Warnock and Jon Ossoff are the first Democrats elected to the U.S. Senate from Georgia since Zell Miller in 2000. Warnock is the first African American to represent Georgia in the Senate, and the first Black Democrat elected to the Senate from a Southern state..
Early life and education
Warnock was born in Savannah, Georgia, on July 23, 1969. He grew up in public housing as the eleventh of twelve children born to Verlene and Jonathan Warnock, both Pentecostal pastors. His father served in the U.S. Army during World War II, where he learned automobile mechanics and welding, and subsequently opened a small car restoration business where he restored junked cars for resale. His mother picked cotton and tobacco in the summers in Waycross, Georgia, as a teenager and became a pastor.
Warnock graduated from Sol C. Johnson High School in 1987, and having wanted to follow in the footsteps of Martin Luther King Jr., attended Morehouse College, from which he graduated cum laude in 1991 with a Bachelor of Arts degree in psychology.[17][18] He credits his participation in the Upward Bound program for making him college-ready, as he was able to enroll in early college courses through Savannah State University.[16][18] He then earned Master of Divinity, Master of Philosophy, and Doctor of Philosophy degrees from Union Theological Seminary, a school affiliated with Columbia University.
Religious work

Warnock began his ministry as an intern and licentiate at the Sixth Avenue Baptist church in Birmingham, Alabama, under the civil rights movement leader John Thomas Porter. In the 1990s, he served as Youth pastor and then assistant pastor at Abyssinian Baptist Church in New York.

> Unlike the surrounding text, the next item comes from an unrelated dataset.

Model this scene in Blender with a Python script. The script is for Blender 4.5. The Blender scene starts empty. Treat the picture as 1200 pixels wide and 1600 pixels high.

In January 2001, Warnock was elected senior pastor of Douglas Memorial Community Church in Baltimore, Maryland. On Father’s Day 2005, Warnock was named senior pastor of the Ebenezer Baptist Church in Atlanta, Georgia, Martin Luther King Jr.’s former congregation; he is the fifth and the youngest person to serve as Ebenezer’s senior pastor since its founding. He has continued in the post while serving in the Senate.
As pastor, Warnock advocated for clemency for Troy Davis, who was executed in 2011. In 2013, he delivered the benediction at the public prayer service at the second inauguration of Barack Obama. After Fidel Castro died in 2016, Warnock told his church to pray for the Cuban people, calling Castro’s legacy “complex, kind of like America’s legacy is complex”. In March 2019, Warnock hosted an interfaith meeting on climate change at his church, featuring Al Gore and William Barber II. He presided at Representative John Lewis’s funeral at Ebenezer Church in July 2020.
On Easter Sunday 2021, Warnock’s Twitter account tweeted, “The meaning of Easter is more transcendent than the resurrection of Jesus Christ. Whether you are a Christian or not, through a commitment to helping others we are able to save ourselves.” Some conservative Christians and political commentators criticized the tweet, including Benjamin Watson, Allie Beth Stuckey, and Jenna Ellis, who called it “heretical”. The tweet was deleted that afternoon, with a spokesperson for Warnock saying, “the tweet was posted by staff and was not approved” but declining to say whether it reflected Warnock’s beliefs.